Saladin was unaware of the rapid pursuit of the Crusaders along the coast. He had spread his army out into small groups to pillage and attack scattered locations and the small force he thought he needed to confront the leper king Baldwin IV was inadequate. At a place, sometimes known as Mons Gisardi, the Battle of Montgidard took place.

Saladin’s force was spread out and not in proper formation when the leper king’s Crusader army formed before them under a giant relic of a cross. In the desert heat and by the rolling sea of the coast, the Muslim army began to panic and hurriedly tried to form into battle order.

Among the Templar army of the Christian crusaders, the sick leper king, Baldwin IV was helped down from his horse where he knelt before the relic of the true cross and prayed for a victory. The 16-year-old king’s leprosy was in aggressive and advanced stages, but he was seen by his Templar knights and put back on his mount. He ordered and rode with the charge upon the disorderly Ayyubids army of Saladin.

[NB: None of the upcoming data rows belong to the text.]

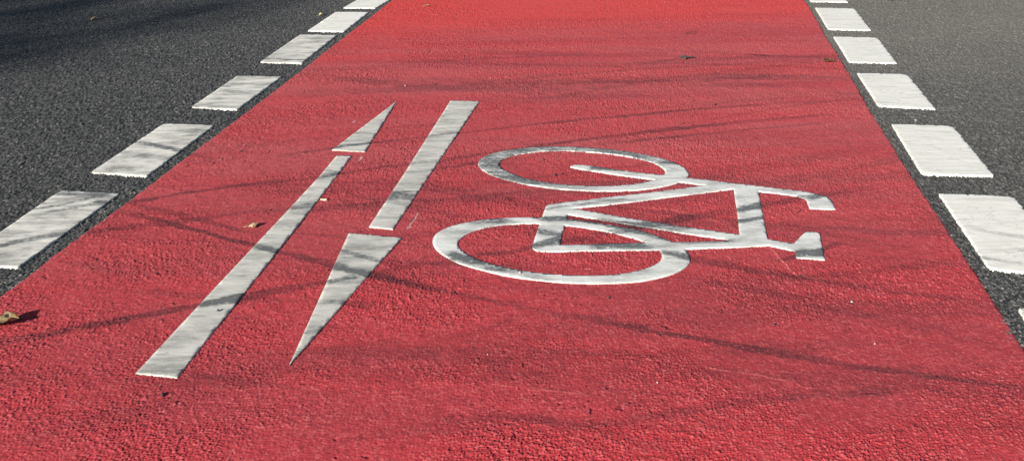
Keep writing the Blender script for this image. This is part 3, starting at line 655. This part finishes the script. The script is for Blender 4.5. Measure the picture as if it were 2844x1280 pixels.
def build_arrow(head, shaft, label, seed):
    cx = sum(p[0] for p in head + shaft) / len(head + shaft); cy = sum(p[1] for p in head + shaft) / len(head + shaft)
    root = empty('direction_arrow', (cx, cy, 0))
    tag(root, label, 'road marking', 'white arrows on the red path')
    for nm, lp, s in (('arrow_head', head, 0), ('arrow_shaft', shaft, 1)):
        bm = marking_mesh(nm, [lp], .0062, .0028, .010, .0004, random.Random(seed + s), rel_red)
        me, co = to_mesh(bm, nm); finish(me, co); recentre(me, co, (cx, cy, 0))
        link(nm, me, M_ARROW, root)

build_arrow(D['up_head'], D['up_shaft'], 'white arrow left of the other, pointing away with its half head at far end', 80)
build_arrow(D['dn_head'], D['dn_shaft'], 'white arrow next to the bicycle symbol, pointing nearer with its half head at near end', 84)

# bicycle symbol: one outline with five holes, its top split into wheels, frame, fork, handlebar and saddle
def build_bicycle():
    outer = smooth_loop(D['outer']); holes = [smooth_loop(h) for h in D['holes']]
    W = D['wheels']
    def in_ell(e, x, y):
        return e[0] * x * x + e[1] * x * y + e[2] * y * y + e[3] * x + e[4] * y < 1
    hb, sd = D['hb_x'], D['sd_x']
    ymid = D['mid_y']
    def classify(c):
        x, y = c.x, c.y
        if x > hb and y > ymid: return 4
        if x > sd and y < ymid: return 5
        for k, (o_, i_) in enumerate(W):
            ox, oy = D['wheel_c'][k]
            X_, Y_ = x - ox, y - oy
            if in_ell(o_, X_, Y_) and not in_ell(i_, X_, Y_): return k + 1
            if k == 0 and in_ell(i_, X_, Y_) and in_ell([q * 1.12 for q in i_], X_, Y_): return 3
        return 0
    bm = marking_mesh('bicycle_symbol', [outer] + holes, .0062, .0028, .009, .0004, random.Random(99), rel_red, classify=classify)
    lay = bm.faces.layers.int['part']
    bm.verts.ensure_lookup_table()
    # a side wall belongs to the part whose top it borders
    for f in bm.faces:
        if abs(f.normal.z) < .85:
            for e in f.edges:
                for g in e.link_faces:
                    if g is not f and abs(g.normal.z) >= .85: f[lay] = g[lay]
    cx, cy = D['bike_c']
    root = empty('bicycle_symbol', (cx, cy, 0))
    tag(root, 'white bicycle symbol lying sideways on the red path with wheels towards the arrows', 'road marking')
    gx = lambda x, y: np.clip(1.2 * (1 - sstep(.18, .52, np.hypot((x - D['wheel_c'][0][0] + .26) / 1.5, (y - D['wheel_c'][0][1] - .20)))), 0, .72) * sstep(.25, .62, fbm(x, y, .06, 900, 3, .03) + .12)
    names = ['frame', 'wheel', 'wheel', 'fork', 'handlebar', 'saddle']
    for k, nm in enumerate(names):
        b2 = bm.copy(); l2 = b2.faces.layers.int['part']
        bmesh.ops.delete(b2, geom=[f for f in b2.faces if f[l2] != k], context='FACES')
        if not b2.faces: b2.free(); print('EMPTY PART', nm); continue
        me, co = to_mesh(b2, nm); finish(me, co, gx if k == 1 else None); recentre(me, co, (cx, cy, 0))
        link(nm, me, M_BIKE, root)
    bm.free()
build_bicycle()

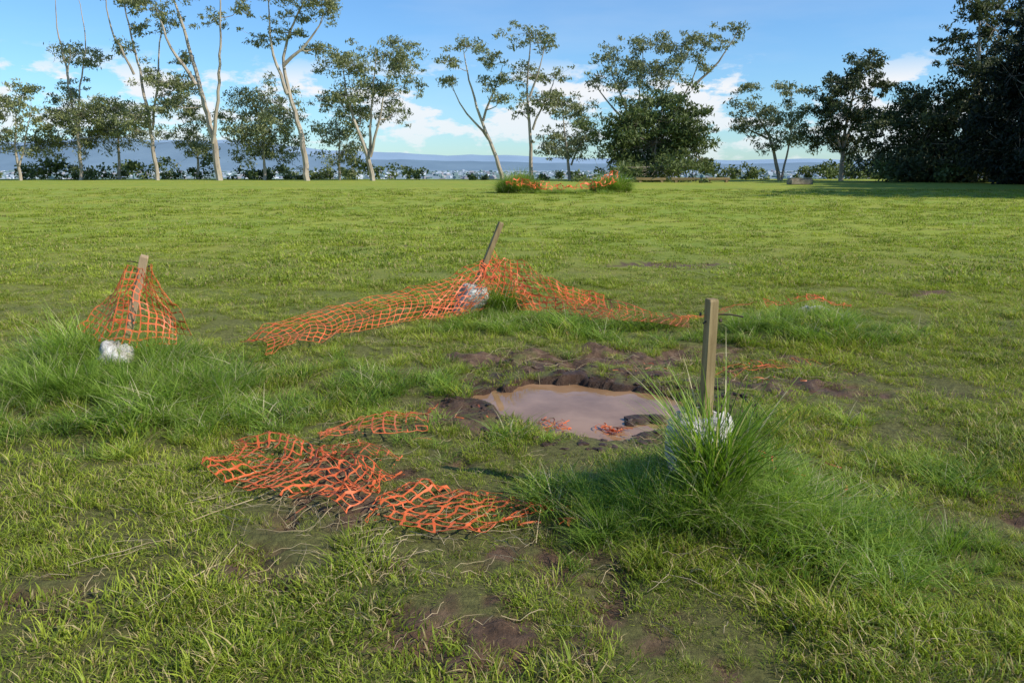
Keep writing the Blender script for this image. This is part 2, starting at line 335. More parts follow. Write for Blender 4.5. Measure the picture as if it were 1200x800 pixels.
stake((-.56,9.1,-.05),(-.12,9.12,1.03),.056,M_wood,.3,[(.9,(1,-.2,0),.06)])

# ---------------------------------------------------------------- concrete footings
def footing(x,y,z,r,h,tilt,seed):
    v=[];f=[];n=36; prof=[(r*1.02,-.1),(r*1.05,.0),(r*1.06,h*.2),(r*1.03,h*.4),(r*1.0,h*.6),(r*.97,h*.8),(r*.9,h*.93),(r*.72,h),(r*.35,h*1.01)]
    for R,hh in prof:
        for k in range(n):
            a=2*math.pi*k/n; q=1+.38*float(vn(math.cos(a)*2+seed*3,math.sin(a)*2+hh*9,.9,seed))+.16*float(vn(math.cos(a)*4,math.sin(a)*4+hh*14,.5,seed+7))
            v.append((R*q*math.cos(a),R*q*math.sin(a),hh+.06*float(vn(math.cos(a)*3,math.sin(a)*3+R*8,.5,seed+2))))
    v.append((0,0,h))
    for i in range(len(prof)-1):
        for k in range(n): f.append((i*n+k,i*n+(k+1)%n,(i+1)*n+(k+1)%n,(i+1)*n+k))
    for k in range(n): f.append(((len(prof)-1)*n+k,(len(prof)-1)*n+(k+1)%n,len(v)-1))
    ob=mesh_np('concrete_footing',v,f,M_conc,None,True); ob.location=(x,y,z); ob.rotation_euler=tilt; return ob
footing(.93,3.79,h1(.93,3.76)+.03,.165,.26,(.08,-.05,.3),1)
footing(-3.06,5.95,h1(-3.06,5.95)-.02,.13,.21,(.35,.2,.8),2)
footing(-.47,8.95,h1(-.47,8.95)-.02,.17,.27,(.1,.3,.2),3)
footing(3.18,8.3,h1(3.18,8.3)-.06,.19,.13,(.2,-.1,.2),4)

# ---------------------------------------------------------------- orange barrier netting
def polyint(pts,t):
    pts=np.array(pts,float); d=np.r_[0,np.cumsum(np.linalg.norm(np.diff(pts,axis=0),axis=1))]; d/=d[-1]
    return np.stack([np.interp(t,d,pts[:,i]) for i in range(3)],-1)
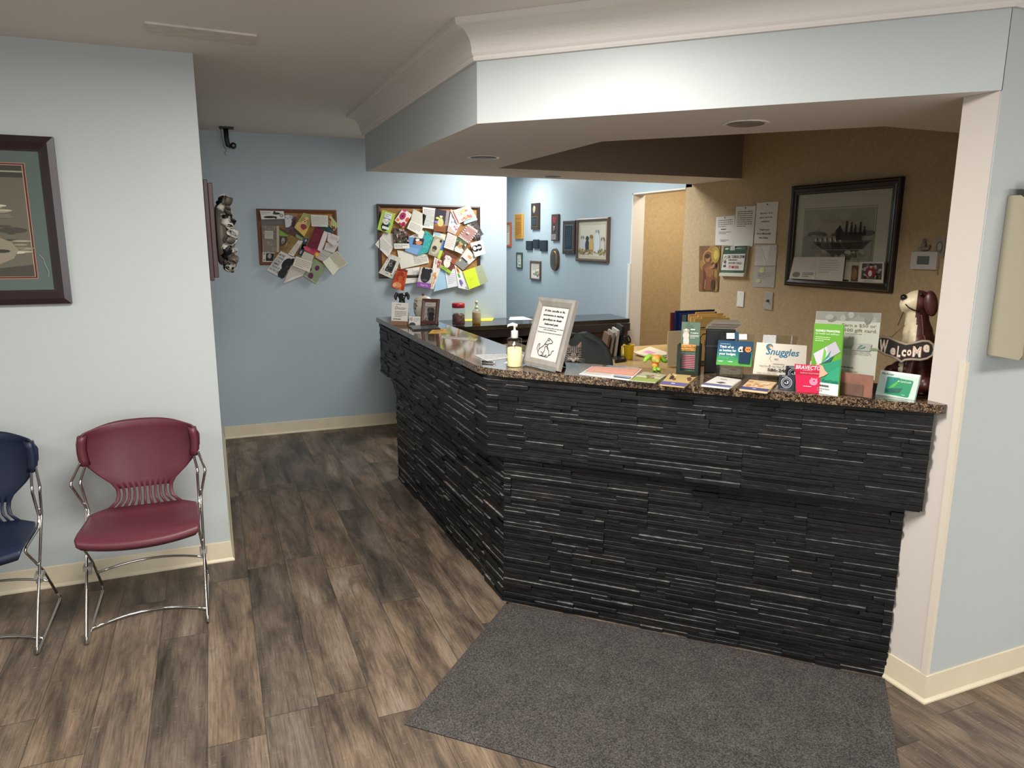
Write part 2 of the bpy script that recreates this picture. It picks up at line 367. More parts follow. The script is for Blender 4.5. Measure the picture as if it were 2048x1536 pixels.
class Art:
    """four world corners (BL, BR, TR, TL) and a normal; draws thin shapes just above the face"""
    def __init__(s, mb, bl, br, tr, tl, eps=0.0005, mk=paper, base=0.0):
        s.mb = mb; s.c = [Vector(x) for x in (bl, br, tr, tl)]; s.n = (s.c[1] - s.c[0]).cross(s.c[3] - s.c[0]).normalized(); s.k = 1; s.eps = eps; s.mk = mk; s.base = base
        s.asp = ((s.c[1] - s.c[0]).length) / max(1e-6, (s.c[3] - s.c[0]).length)
    def P(s, u, v):
        a, b, c, d = s.c; return (a * (1 - u) * (1 - v) + b * u * (1 - v) + c * u * v + d * (1 - u) * v) + s.n * (s.base + s.eps * s.k)
    def M(s, col): return s.mk(col) if isinstance(col, str) else col
    def up(s): s.k += 1
    def r(s, u0, v0, u1, v1, col):
        s.mb.add([s.P(u0, v0), s.P(u1, v0), s.P(u1, v1), s.P(u0, v1)], [(0, 1, 2, 3)], s.M(col)); s.up()
    def p(s, pts, col):
        ar = sum(pts[i][0] * pts[(i + 1) % len(pts)][1] - pts[(i + 1) % len(pts)][0] * pts[i][1] for i in range(len(pts)))
        if ar < 0: pts = pts[::-1]
        s.mb.add([s.P(*q) for q in pts], [tuple(range(len(pts)))], s.M(col)); s.up()
    def e(s, cu, cv, ru, rv, col, n=14, a0=0.0):
        ca, sa = cos(a0), sin(a0); pts = []
        for k in range(n):
            x, y = ru * cos(2 * pi * k / n), rv * sin(2 * pi * k / n)
            pts.append((min(1, max(0, cu + x * ca - y * sa)), min(1, max(0, cv + x * sa + y * ca))))
        s.p(pts, col)
    def t(s, u0, v0, u1, v1, txt, col, bold=0.0, shear=0.0):
        """one line of lettering; baseline v0, cap height v1"""
        vs, fs, w_ = text_mesh(txt, bold, shear)
        s.mb.add([s.P(u0 + x * (u1 - u0), v0 + y / 0.72 * (v1 - v0)) for x, y in vs], fs, s.M(col)); s.up()
    def l(s, u0, v0, u1, v1, n, col, seed=1, fill=0.5):
        """rows of print too small to read: broken strokes"""
        rr = random.Random(seed); m = s.M(col); h = (v1 - v0) / n
        for i in range(n):
            v = v1 - h * (i + 1) + h * (1 - fill) / 2; end = u1 if i < n - 1 else u0 + (u1 - u0) * 0.6; u = u0
            while u < end - 0.01:
                wd = (u1 - u0) * rr.uniform(0.05, 0.17); b = min(end, u + wd)
                s.mb.add([s.P(u, v), s.P(b, v), s.P(b, v + h * fill), s.P(u, v + h * fill)], [(0, 1, 2, 3)], m)
                u = b + (u1 - u0) * 0.025
        s.up()
    def s_(s, pts, wd, col):
        """stroke along points (u, v)"""
        m = s.M(col)
        for (a, b), (c, d) in zip(pts[:-1], pts[1:]):
            du, dv = (c - a) * s.asp, d - b; L = math.hypot(du, dv) or 1; nu, nv = -dv / L * wd / s.asp, du / L * wd
            q = [(a - nu, b - nv), (c - nu, d - nv), (c + nu, d + nv), (a + nu, b + nv)]
            s.mb.add([s.P(*x) for x in q], [(0, 1, 2, 3)], m)
        s.up()
    def dog(s, cu, cv, r, coat, ear, body=None, dark='#1a1512'):
        """small printed dog: chest, ears, head, muzzle, eyes, nose"""
        ru = r / s.asp
        if body: s.e(cu, max(0, cv - r * 1.7), ru * 1.25, r * 1.5, body)
        s.e(cu, cv, ru, r, coat)
        s.e(cu - ru * 0.9, cv + r * 0.1, ru * 0.38, r * 0.75, ear, a0=-0.3); s.e(cu + ru * 0.9, cv + r * 0.1, ru * 0.38, r * 0.75, ear, a0=0.3)
        s.e(cu, cv - r * 0.38, ru * 0.52, r * 0.45, coat); s.e(cu, cv - r * 0.22, ru * 0.2, r * 0.15, dark)
        m = s.M(dark); s.e(cu - ru * 0.38, cv + r * 0.2, ru * 0.12, r * 0.12, dark); s.k -= 1; s.e(cu + ru * 0.38, cv + r * 0.2, ru * 0.12, r * 0.12, dark)
    def blotch(s, n, cols, seed, r=0.12, box=(0, 0, 1, 1)):
        rr = random.Random(seed)
        for i in range(n):
            s.e(rr.uniform(box[0], box[2]), rr.uniform(box[1], box[3]), rr.uniform(r * .4, r), rr.uniform(r * .4, r), rr.choice(cols), n=8, a0=rr.uniform(0, 3)); s.k -= 0.8

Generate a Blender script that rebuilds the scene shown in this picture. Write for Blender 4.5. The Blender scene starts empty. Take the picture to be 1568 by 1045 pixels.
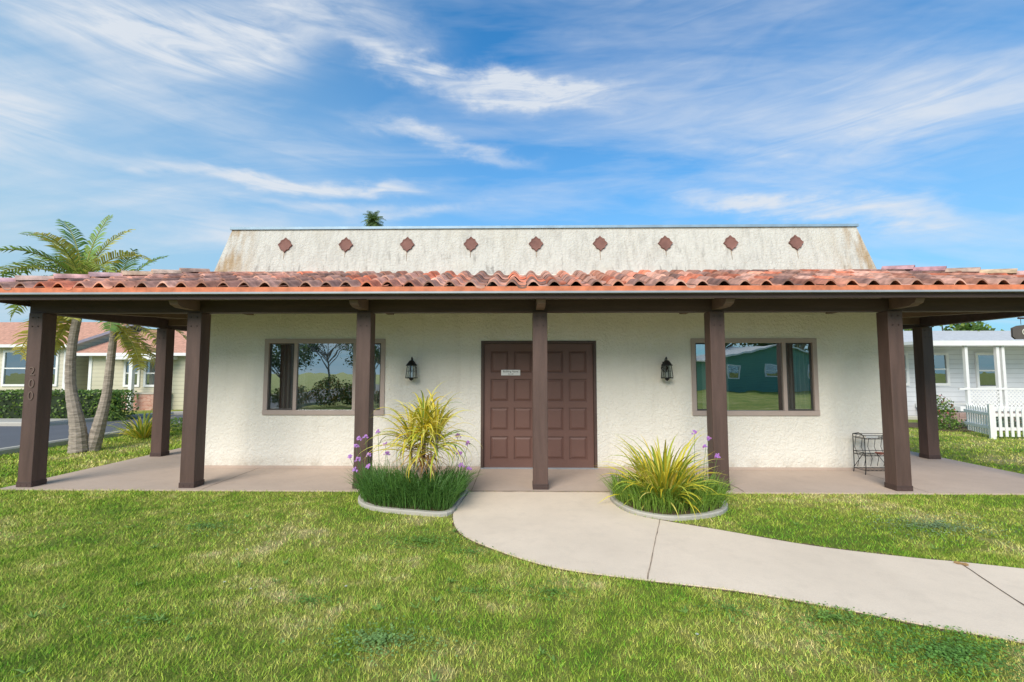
import bpy, math, random
import numpy as np
from mathutils import Vector
R=random.Random(7); rng=np.random.default_rng(7)
sc=bpy.context.scene
sc.view_settings.view_transform='Standard'
sc.view_settings.look='None'
sc.view_settings.exposure=0
# ------------------------------------------------------------------ node helpers
def nn(nt,t,**k):
    n=nt.nodes.new(t)
    for a,b in k.items(): setattr(n,a,b)
    return n
def math_(nt,op,a,b=None,c=None,clamp=False):
    n=nn(nt,'ShaderNodeMath',operation=op); n.use_clamp=clamp
    for i,x in enumerate((a,b,c)):
        if x is None: continue
        if isinstance(x,(int,float)): n.inputs[i].default_value=x
        else: nt.links.new(x,n.inputs[i])
    return n.outputs[0]
def mixc(nt,f,a,b,bt='MIX'):
    n=nn(nt,'ShaderNodeMix',data_type='RGBA',blend_type=bt)
    for s,x in ((n.inputs[0],f),(n.inputs[6],a),(n.inputs[7],b)):
        if isinstance(x,(int,float)): s.default_value=x
        elif isinstance(x,tuple): s.default_value=(*x[:3],1)
        else: nt.links.new(x,s)
    return n.outputs[2]
def ramp(nt,f,stops):
    n=nn(nt,'ShaderNodeValToRGB'); e=n.color_ramp.elements
    while len(e)<len(stops): e.new(.5)
    for i,(p,c) in enumerate(stops):
        e[i].position=p; e[i].color=(*c,1) if isinstance(c,tuple) else (c,c,c,1)
    nt.links.new(f,n.inputs[0]); return n.outputs[0]
def noise(nt,vec,scale,detail=4,rough=.55,dist=0):
    n=nn(nt,'ShaderNodeTexNoise'); n.inputs['Scale'].default_value=scale
    n.inputs['Detail'].default_value=detail; n.inputs['Roughness'].default_value=rough; n.inputs['Distortion'].default_value=dist
    nt.links.new(vec,n.inputs['Vector']); return n.outputs[0]
def mapping(nt,vec,scale=(1,1,1),rot=(0,0,0),loc=(0,0,0)):
    n=nn(nt,'ShaderNodeMapping'); n.inputs['Scale'].default_value=scale; n.inputs['Rotation'].default_value=rot; n.inputs['Location'].default_value=loc
    nt.links.new(vec,n.inputs['Vector']); return n.outputs[0]
def newmat(name):
    m=bpy.data.materials.new(name); m.use_nodes=True; nt=m.node_tree
    b=nt.nodes['Principled BSDF']; g=nn(nt,'ShaderNodeNewGeometry')
    return m,nt,b,g.outputs['Position']
def bump(nt,b,h,dist=.01,st=1.0):
    n=nn(nt,'ShaderNodeBump'); n.inputs['Distance'].default_value=dist; n.inputs['Strength'].default_value=st
    nt.links.new(h,n.inputs['Height']); nt.links.new(n.outputs[0],b.inputs['Normal'])
def attrc(nt):
    n=nn(nt,'ShaderNodeAttribute',attribute_name='Col'); return n.outputs['Color']
def M(name,col,rough=.7,metal=0,var=.15,scale=4,bm=0,bs=60,attr=False,spec=.4,stretch=(1,1,1),trans=0):
    m,nt,b,P=newmat(name)
    V=mapping(nt,P,scale=stretch)
    f=noise(nt,V,scale,2 if attr else 5,.6)
    f=ramp(nt,f,[(.3,0.0),(.7,1.0)])
    lo=tuple(c*(1-var) for c in col); hi=tuple(min(1,c*(1+var)) for c in col)
    c=mixc(nt,f,lo,hi)
    if attr: c=mixc(nt,1.0,c,attrc(nt),'MULTIPLY')
    nt.links.new(c,b.inputs['Base Color'])
    b.inputs['Roughness'].default_value=rough; b.inputs['Metallic'].default_value=metal
    b.inputs['Specular IOR Level'].default_value=spec
    if bm: bump(nt,b,noise(nt,V,bs,3,.6),bm)
    if trans:
        tr=nn(nt,'ShaderNodeBsdfTranslucent'); nt.links.new(c,tr.inputs[0])
        mx=nn(nt,'ShaderNodeMixShader'); mx.inputs[0].default_value=trans
        nt.links.new(b.outputs[0],mx.inputs[1]); nt.links.new(tr.outputs[0],mx.inputs[2])
        nt.links.new(mx.outputs[0],nt.nodes['Material Output'].inputs[0])
    return m
# ------------------------------------------------------------------ mesh builder
class MB:
    def __init__(s): s.v=[];s.f=[];s.m=[];s.c=[]
    def add(s,vs,fs,mat=0,col=(1,1,1)):
        o=len(s.v); s.v.extend([tuple(p) for p in vs])
        for f in fs: s.f.append(tuple(o+i for i in f)); s.m.append(mat); s.c.append(col)
    def box(s,x0,x1,y0,y1,z0,z1,mat=0,col=(1,1,1)):
        vs=[(x,y,z) for z in (z0,z1) for y in (y0,y1) for x in (x0,x1)]
        s.add(vs,[(0,2,3,1),(4,5,7,6),(0,1,5,4),(2,6,7,3),(0,4,6,2),(1,3,7,5)],mat,col)
    def sweep(s,pts,rad,n=8,mat=0,col=(1,1,1),cap=True):
        pts=[Vector(p) for p in pts]; k=len(pts)
        if isinstance(rad,(int,float)): rad=[rad]*k
        vs=[];prev=None
        for i,p in enumerate(pts):
            t=(pts[min(i+1,k-1)]-pts[max(i-1,0)]).normalized()
            a=prev if prev is not None else (Vector((1,0,0)) if abs(t.x)<.9 else Vector((0,1,0)))
            u=(a-t*a.dot(t)).normalized(); w=t.cross(u); prev=u
            for j in range(n):
                th=2*math.pi*j/n; vs.append(p+(u*math.cos(th)+w*math.sin(th))*rad[i])
        fs=[(i*n+j,i*n+(j+1)%n,(i+1)*n+(j+1)%n,(i+1)*n+j) for i in range(k-1) for j in range(n)]
        if cap: fs+= [tuple(range(n))[::-1],tuple((k-1)*n+j for j in range(n))]
        s.add(vs,fs,mat,col)
    def prism(s,poly,z0,z1,mat=0,col=(1,1,1)):
        n=len(poly); vs=[(x,y,z0) for x,y in poly]+[(x,y,z1) for x,y in poly]
        s.add(vs,[tuple(range(n,2*n)),tuple(range(n))[::-1]]+[(i,(i+1)%n,n+(i+1)%n,n+i) for i in range(n)],mat,col)
    def strap(s,base,az,el,L,droop,w,n=6,mat=0,cols=((1,1,1),(1,1,1)),twist=0,fold=.25):
        p=Vector(base); d=L/n; vs=[]
        side=Vector((-math.sin(az+twist),math.cos(az+twist),0))
        for i in range(n+1):
            t=i/n; e=el-droop*t*t
            ww=w*(.55+1.3*t if t<.35 else 1.0)*(1 if t<.55 else max(0.03,(1-t)/.45))
            dirv=Vector((math.cos(az)*math.cos(e),math.sin(az)*math.cos(e),math.sin(e)))
            up=side.cross(dirv)
            vs+= [p-side*ww/2+up*ww*fold,p,p+side*ww/2+up*ww*fold]
            p=p+dirv*d
            if p.z<.02: p.z=.02
        s.add(vs,[(3*i,3*i+1,3*i+4,3*i+3) for i in range(n)],mat,cols[0])
        s.add(vs,[(3*i+1,3*i+2,3*i+5,3*i+4) for i in range(n)],mat,cols[1])
    def obj(s,name,mats,parent=None,smooth=False,bevel=0,origin=True):
        V=np.array(s.v,dtype=np.float64)
        o=np.zeros(3)
        if origin: o=np.array([(V[:,0].min()+V[:,0].max())/2,(V[:,1].min()+V[:,1].max())/2,V[:,2].min()])
        me=bpy.data.meshes.new(name); me.from_pydata((V-o).tolist(),[],s.f)
        for m in mats: me.materials.append(m)
        me.polygons.foreach_set('material_index',np.array(s.m,dtype=np.int32))
        if smooth: me.polygons.foreach_set('use_smooth',np.ones(len(s.f),dtype=bool))
        ln=np.array([len(f) for f in s.f]); c=np.ones((len(s.f),4)); c[:,:3]=np.array(s.c)
        ca=me.color_attributes.new('Col','FLOAT_COLOR','CORNER')
        ca.data.foreach_set('color',np.repeat(c,ln,axis=0).ravel())
        me.update()
        ob=bpy.data.objects.new(name,me); sc.collection.objects.link(ob); ob.location=o
        if bevel:
            b=ob.modifiers.new('b','BEVEL'); b.width=bevel; b.segments=2; b.limit_method='ANGLE'
        if parent: 
            ob.parent=parent; ob.location=Vector(o)-parent.location
        return ob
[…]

It is believed that the Templar army numbered around 500 knights with several thousand foot soldiers, while Saladin's army was 26,000. This might not have been the entire amount that was present at Montgisard because many had been dispersed over a wider area and would be raiding and pillaging elsewhere. The Crusaders fell upon the Muslim host with fierce violence and hacked and killed a great many. Amid the turmoil and confusion, the young leper king fought fiercely with his bodyguards about him. His limbs were bandaged to hide the wounds and sores eating away at his blighted flesh and his armour would hide the disfigurement of his confounded condition.

Saladin began to see his bodyguards dwindling as they were systematically dispatched by the fanatical Crusaders. He only avoided capture with moments to spare when he managed to escape by swiftly retreating. The whole affair was a disaster for Saladin and his great Islamic army. His losses were estimated at 23,000. If this is all from the entire battle of Montgisard or perhaps including the mopping up of scattered raiding parties later, one can’t say for sure. However, it is believed that Saladin returned to Egypt with only 10% of his invasion force because 90% perished and most of these would have fallen at Montgisard.

The young Leper King Baldwin IV was propelled to divine status among the Templars of the Kingdom of Jerusalem. He was the darling boy king, stricken by leprosy yet still able to win victories and do God’s work in the eyes of all Christians that flocked to the Holy land on, what they believed a sacred cause. This was the leper king’s glorifying moment in eternity and he would come up against Saladin again in the remaining eight years he had to live, for he would die from his illness in 1185. With his passing the Crusader Kingdom of Jerusalem would meet its demise in two years’ time when Saladin – wiser and cautious would reverse the tables and become the nemesis of the Crusader’s at the fall of Jerusalem in 1187.


Saladin would, prior to attacking Jerusalem, kill his arch enemy; Raynald of Châtillon after capturing the man at the Battle of Hattin. Saladin’s chivalry was highly regarded among many knights – Christian and Muslim alike, but he could be fierce and unmerciful to those who he decided were unworthy -   Raynald of Châtillon was one such person.

Eventually, Saladin's monument overshadowed that of the strange leper king – champion of the extinct Crusader Kingdom of Jerusalem. Even in Western Europe where today, Saladin is widely known yet, the leper king is like the vanquished Crusader Kingdom - dust in the desert winds. Baldwin IV the leper king is probably better known among Muslims of the Middle East than he is by Europeans.